In order to determine the meaning of ‘real’ we have to consider, case by case, the ways and contexts in which it is used. Only by doing so, according to Austin, can we avoid introducing false dichotomies...
https://www.iep.utm.edu/austin/
So what is the standard in philosophy? That you have overall knowledge about the major parts of philosophy and can as you point out compare different POW.
I just did so with "real". I have do so before and all you as a group do is to answer with a straw man; i.e. "reality isn't really real."
Now I will do combine science and morality. You know a hell of a lot about science, so you know this. If you claim something in general it requires direct observation or an instrument calibrated to a scientific standard. It can be field observation or an experiment. There is more, but in experimental/field science, that is necessary as a part of doing science.

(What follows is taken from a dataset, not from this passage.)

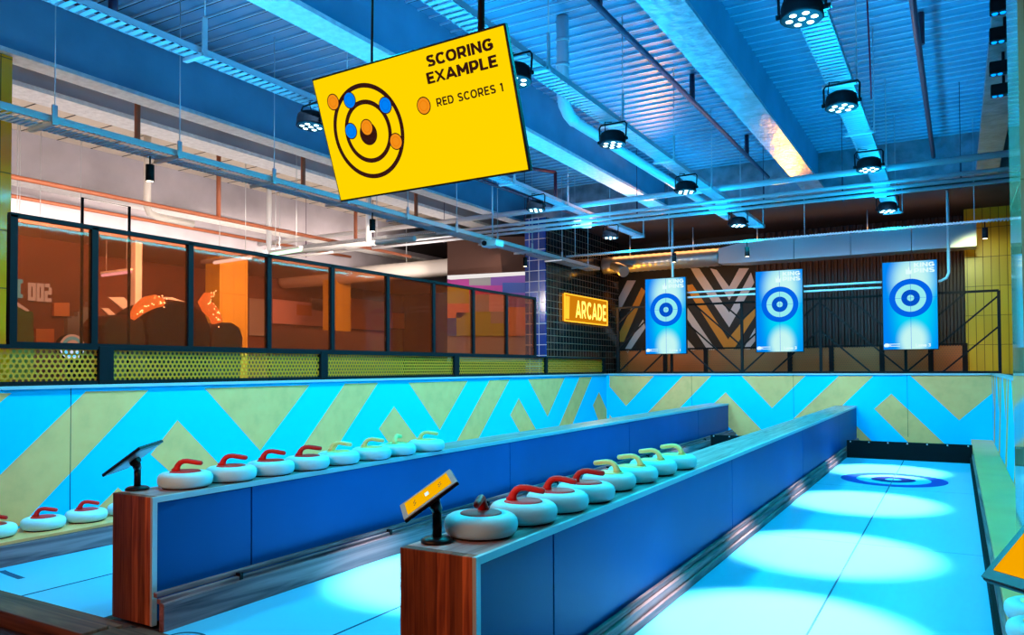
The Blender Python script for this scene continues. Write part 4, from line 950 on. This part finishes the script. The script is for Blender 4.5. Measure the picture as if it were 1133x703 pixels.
m1 = MB(); m1.tube([(-11.8, pw.y, 5.58), (-11.8, pw.y, 4.35), (-11.8, pw.y + 0.05, 4.26), (-11.8, pw.y + 0.2, 4.22), (-11.8, pw.y + 0.9, 4.21)], 0.06, 12); m1.build('run', 'duct_white', t)
# black conduit frame over the glass
q1, q2 = at(91, 246, 0, -9.0), at(143, 256, 0, -9.0)
t = empty('black_conduit', q1, 'black square conduit loop standing above the amber glass at left', 'conduit')
zt_ = at(92, 219, 0, -9.0).z
m1 = MB(); m1.tube([(-9.0, q1.y, 0), (-9.0, q1.y, zt_), (-9.0, q2.y, zt_), (-9.0, q2.y, 0)], 0.018, 8); m1.build('tube', 'black', t)

# ------------------------------------------------------------------ lamps
def wash_lamp():
    t = empty('wash_lamp', (0, 0, 0), 'x', 'stage lamp')
    m1 = MB(); m1.lathe([(0.115, 0.12), (0.14, 0.10), (0.15, 0.06), (0.15, 0.0), (0.155, -0.02), (0.145, -0.025)], 28); hd = m1.build('housing', 'black', t, local=True)
    m1 = MB(); m1.lathe([(0.001, -0.021), (0.143, -0.022), (0.143, -0.012), (0.001, -0.012)], 28); m1.build('lens_plate', 'navy_bezel', hd, local=True)
    for k in range(7):
        a = 2 * PI * k / 6; r = 0.09 if k < 6 else 0
        m1 = MB(); m1.lathe([(0.001, -0.03), (0.022, -0.028), (0.03, -0.022)], 14, (r * math.cos(a), r * math.sin(a), 0)); m1.build('led', 'led', hd, local=True)
    m1 = MB(); m1.tube([(-0.165, 0, 0.03), (-0.17, 0, 0.20), (-0.15, 0, 0.23), (0.15, 0, 0.23), (0.17, 0, 0.20), (0.165, 0, 0.03)], 0.010, 8)
    m1.tube([(-0.15, 0, 0.03), (-0.185, 0, 0.03)], 0.02, 8); m1.tube([(0.15, 0, 0.03), (0.185, 0, 0.03)], 0.02, 8); m1.build('yoke', 'black', t, local=True)
    m1 = MB(); m1.tube([(-0.05, 0.1, 0.09), (-0.16, 0.13, 0.2), (-0.13, 0.06, 0.29), (-0.02, 0.0, 0.25)], 0.006, 6); m1.build('cable', 'black', t, local=True)
    return t
lp = None
rows = {-0.95: 'right-hand', -3.4: 'middle', -5.9: 'left'}
nth = ['nearest', 'second', 'third', 'farthest']
for rx in ROW_X:
    for k, ly in enumerate(LAMP_Y):
        if lp is None: lp = wash_lamp(); o = lp
        else: o = copy_tree(lp)
        o.location = (rx, ly, 4.20); o.rotation_euler = (math.radians(-3), 0, math.radians(random.uniform(-8, 8)))
        o['label'] = '%s black multi-lens wash lamp of the %s lamp tray' % (nth[k], rows[rx]); o['group'] = 'wash lamps hung over the lanes'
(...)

That is all we need for ethics, because you just tell me how to observe good in a moral sense or what instrument to calibrate. But you can't. That is Skeptic Ginger's problem. She think that how she thinks is a scientific standard for morality and ethics. That is her problem.
So come on, JayUtah.
Start doing some philosophy yourself. Limit it to the quote from Ayn Rand. And yes, it is a trick, so see if you can spot it.
BTW On the other hand, if you have time, tackle "real"; whether science can be based on, how you think about good; and if you have really good time do a short run down of animal rights and other living things; that is also a subject in philosophy. I.e. e.g. do common lawn grass have rights? And while you are at explain human and political rights.
And just for the fun of it, do a run down of metaphysics, ontology, logic, epistemology, ethics and aesthetics.
But here I will be fair. If you answer with a short run down of the quote by Ayn Rand, I will give you a short run down of metaphysics, ontology, logic, epistemology, ethics and aesthetics. Forget the rest I asked of you. Show that you can do it with the Ayn Rand quote and I will answer with an overview of philosophy and relate to the OP.